I will same my pennies and continue to buy Bill's because not even a rush of nostaglia can make these Duck Heads "go-to" pants.

Anonymous said...

I'm a copywriter and this is one of my all time favorites. There's another one that talks about seeing the Replacements and spending a summer painting houses. Andy may have "written" these ads, but I took a portfolio class taught by the agency copywriter on the account at the time. He looked like these pants.


tintin said...

DH offered to send me some apparel to test. Still waiting.

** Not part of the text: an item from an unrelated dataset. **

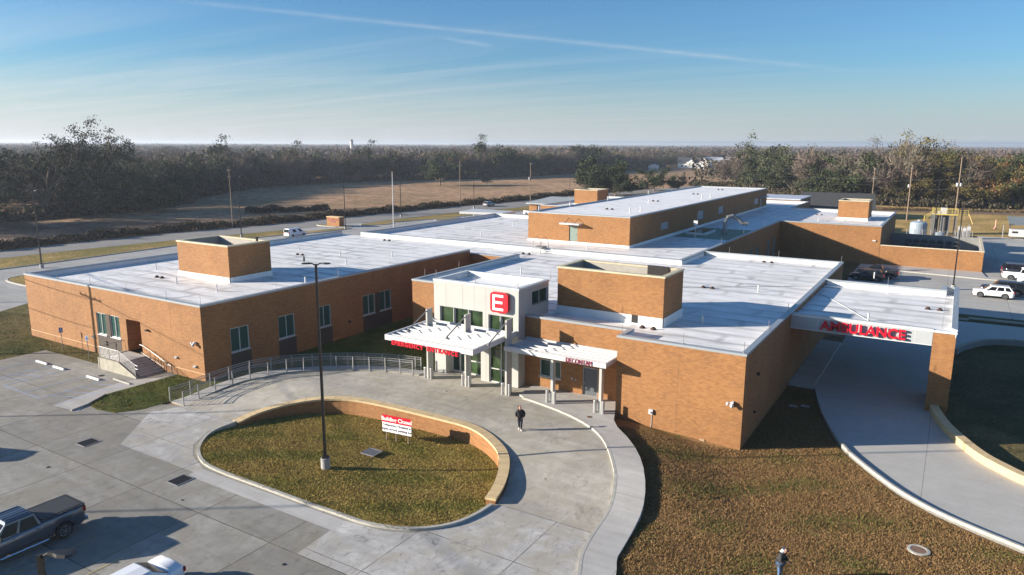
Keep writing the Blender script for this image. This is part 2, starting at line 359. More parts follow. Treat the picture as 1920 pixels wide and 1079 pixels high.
strip([(-131,139),(-124,146),(-121,160),(-118,181),(-111,201)],.2,GZ+.06,.14,'kerb',KERB)
# lawn west and front of wing
sheet('lawn',[(-94,-60),(-75,-60),(-75,34.6),(-64.8,34.85),(-64.8,36.75),(-82.25,36.75),(-82.25,46.1),(-100.4,46.1),(-97,40),(-94,30)],G_GRN if False else grass('west_lawn',[(.035,.055,.012),(.085,.085,.025),(.16,.125,.05),(.20,.16,.07)],.1,2.0,.9,(.25,.38,.5,.7)),.0)
isl=smooth_poly([(-119.8,50.6),(-121.2,54.5),(-117,59),(-100,57),(-98,51),(-112,50)],2,True)
sheet('traffic_island',isl,G_TAN,GZ+.16); strip(isl,.25,GZ+.06,.14,'kerb',KERB,closed=True)
for k,(cx,cy,a,b,ro) in enumerate([(-131.5,130.2,5.2,1.6,.12),(-126,139.5,4.6,2.4,1.35),(-113,137.5,5,1.0,1.35),(-105,133.5,4,.8,1.35),(-126,121,7.5,1.5,1.45),(-119,160,1.2,5,0),(-97,150,5,1.1,1.2)]):
    pl=[(cx+a*math.cos(t)*math.cos(ro)-b*math.sin(t)*math.sin(ro),cy+a*math.cos(t)*math.sin(ro)+b*math.sin(t)*math.cos(ro)) for t in [i*math.pi/12 for i in range(24)]]
    sheet('traffic_island',pl,G_TAN,GZ+.2); strip(pl,-.25,GZ+.06,.15,'kerb',KERB,closed=True)

# front parking lot
cl=[(-26.95,45.8),(-26.02,45.68),(-22.82,44.78),(-20.18,43.49),(-18.66,42.19),(-17.47,40.67),(-16.0,38.33),(-15.45,37.24),(-14.78,35.32),(-14.5,33.83),(-14.38,32.06),(-14.13,30.4),(-13.89,29.42),(-13.36,28.22),(-12.2,25),(-10,14),(-8,-20)]
cl=smooth_poly(cl,1)
clo=[p for p in cl if p[1]<=31.95]
ISL=[(-43.38,32.17),(-43.42,30.01),(-42.2,28.25),(-40.8,27.09),(-39.03,26.3),(-36.88,26.13),(-33.71,26.15),(-29.3,26.11),(-26.92,26.2),(-25.35,26.18),(-23.74,26.6),(-22.34,27.28),(-21.13,28.61),(-20.67,30.1),(-20.55,31.6)]
ISL=smooth_poly(ISL,2)
CAPI=[(-43.0,32.1,.1),(-42.95,33.9,.32),(-41.7,36.2,.6),(-40.0,37.65,.8),(-38.0,38.6,.85),(-35.2,38.9,.85),(-30.0,38.95,.85),(-27.4,38.9,.85),(-25.7,38.3,.8),(-23.8,37.05,.72),(-22.85,36.0,.65),(-22.0,34.5,.55),(-21.4,33.0,.45),(-21.1,31.7,.35)]
CAPI=smooth_poly(CAPI,2)
WW=.62
def offset(path,w):
    o=[]; n=len(path)
    for i in range(n):
        a=Vector(path[max(i-1,0)]); b=Vector(path[min(i+1,n-1)]); d=(b-a).to_2d().normalized(); p=Vector(path[i]).to_2d(); o.append((p.x-d.y*w,p.y+d.x*w))
    return o
CAPO=offset(CAPI,WW)
# island hole outline: south kerb (west to east) then cap outer (east to west)
islout=ISL+[p for p in reversed(CAPO)]
lot=[(-75,-60),(-8,-60)]+list(reversed(clo))+[(-14.38,31.98),(-20.5,31.98)]+list(reversed(ISL))+[(-43.5,32.2),(-49.6,32.25),(-51.5,31.5),(-51.5,30.2),(-52.6,28.5),(-54.4,28.3),(-56.1,28.4),(-57.2,30.5),(-56.9,36.75),(-64.8,36.75),(-64.8,34.85),(-75,34.6)]
sheet('parking_lot',lot,CON,0)
sheet('apron',[(-20.5,31.98),(-14.4,31.98)]+[p for p in clo]+[],CONA,.004) if False else None
sheet('apron',[(-20.55,31.9),(-20.9,30),(-21.4,28.4),(-22.5,27),(-24,26.3),(-26.5,26.0),(-26.2,22.4),(-15,22.4),(-12.2,25),(-13.9,29.4),(-14.35,31.9)],CONA,.005)
sheet('apron',[(-43.45,32.2),(-43.6,30),(-42.4,28),(-40.9,26.9),(-38.6,26.0),(-38.6,25.4),(-46.6,25.4),(-50.5,30.0),(-49.6,32.2)],CONA,.005)
# gutter band round the island
sheet('gutter_pan',[(-38.6,26.0),(-36.9,25.95),(-26.5,26.0),(-26.2,24.9),(-38.6,24.9)],CONW,.007)
# the entrance drive rising to the doors
fr=[(-49.62,32.25),(-49.9,33.81),(-49.74,34.9),(-49.48,36.02),(-49.22,37.18),(-48.66,38.13),(-47.85,39.0),(-47.36,40.12),(-46.6,41.16),(-45.38,42.43),(-43.47,43.69),(-41.39,44.76),(-39.64,45.45),(-37.3,45.9)]
fr=smooth_poly(fr,1)
br_=[(-51.4,32.3),(-51.15,33.56),(-50.96,34.94),(-50.65,36.15),(-50.25,37.33),(-49.7,38.63),(-49.0,39.82),(-48.2,40.95),(-47.3,42.04),(-46.04,43.2),(-44.19,44.6),(-42.12,45.72),(-40.22,46.4),(-37.1,47.1)]
br_=smooth_poly(br_,1)
PLZ=[(-37.1,47.1),(-37.1,48.9),(-19.3,48.9),(-19.0,46.9),(-19.0,46.3)]
clu=[p for p in cl if p[1]>31.98]
drive=[(-49.6,32.25)]+[(-43.5,32.2)]+list(CAPO)+[(-20.4,31.98),(-14.38,31.98)]+list(reversed(clu))+[(-27.6,46.2),(-27.8,48.9),(-37.1,48.9),(-37.1,47.1)]+list(reversed(fr))
sheet('driveway',drive,CON2,zd,step=.9)
walk=list(clu)+[(-14.38,31.98)]+[p for p in clo if p[1]<31.98 and p[1]>27]
OUT=smooth_poly([(-19.75,46.76),(-18.96,44.6),(-16.56,42.2),(-14.8,39.62),(-13.65,37.22),(-12.98,35.04),(-12.72,32.89),(-12.52,31.02),(-12.44,30.23),(-11.91,29.03),(-11.2,26.5),(-9.2,14),(-7,-20)],1)
zs=lambda x,y: zd(x,y)+.13
wk=[(-27.8,48.9),(-27.6,46.2)]+cl+list(reversed(OUT))+[(-19.75,48.9)]
sheet('sidewalk',wk,CONW,lambda x,y: zs(x,y)-(.13 if y>45.6 and False else 0),step=1.0,skirt=.9,skmat=CONW)
strip(cl,-.17,zd,.137,'kerb',KERB)
# ramp walk between the rails
rampp=[(-49.7,32.25)]+list(fr)+[(-37.1,47.1)]+list(reversed(br_))
sheet('ramp',rampp,CONW,lambda x,y: zd(x,y)+.12*sst((y-33)/3),step=.8,skirt=.9,skmat=PLIN)
# lawns
sheet('sidewalk',[(-59.3,33.2),(-58.0,35.0),(-56.95,36.7),(-57.25,30.5),(-56.15,28.3),(-55.2,27.2),(-58.2,26.9),(-58.9,30.5)],CONW,.012)
sheet('lawn',[(-53.15,36.75)]+[(p[0]-.02,p[1]) for p in br_]+[(-37.1,56.05),(-46.1,56.05),(-46.1,76.35),(-53.15,76.35)],G_GRN,lambda x,y:.02+.25*sst((y-36)/8)*sst((y-34)/4),step=2)
sheet('lawn',smooth_poly([(-57,36.75),(-53.2,36.75)],0)+[(-51.5,33),(-51.45,31.5),(-51.6,30.2),(-52.6,28.6),(-54.4,28.2),(-55.6,28.35),(-56.5,29),(-57.3,30.5)],G_GRN,.02)
RL=list(OUT)+[(-7,-10),(40,-10),(40,36),(14,37),(4.68,41.5),(2.64,42.5),(.65,43.6),(-1.31,45.3),(-3.29,47.9),(-4.95,50.4),(-6.76,55.2),(-7.8,58.76),(-8.65,62.5),(-10.68,62.6),(-10.68,46.78),(-19.7,46.78)]
sheet('lawn',RL,G_RT,zlawn,step=1.1)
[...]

Danny- Thanks for that. Would love to know some history on the copywriter who taught the class. I'm doing a story on DH for another publication. Would you email me at the.trad@yahoo.com ?

Jeff said...

Those pants won't do for you what these will:


Derry said...

Miss those Duckheads. Broughton High School (Raleigh) was literally a sea of Duckheads in the mid 80's. I had them in khaki, grey, green, and (as a previous poster astutely mentioned) that "purple-ish navy blue." Wore 'em all through HS and college. I even wrote a poem about my favorite pair: cold February Dove hunts, frat parties, a pissed off girlfriend splashing a drink on them and washing them afterwards in the sink, gingerly, like a newborn baby. Tintin is right about the memories of Duckheads; they were very much a Southern Trad's go-to pants for pretty much anything during their heydey. Wish I could find the old kind...durable, soft as chamois with every washing, warm in winter, but not too heavy for summer.

I think those pants and that old ad might have contributed to my career choice in advertising???

Anonymous said...

Well, it looks like they're back--again--and now 100% made in the US of A, including the Cramerton cotton.

$135 ain't cheap for a pair of chinos, but it ain't as bad as it could be. www.duckhead.com

Looking forward to your review, Tintin.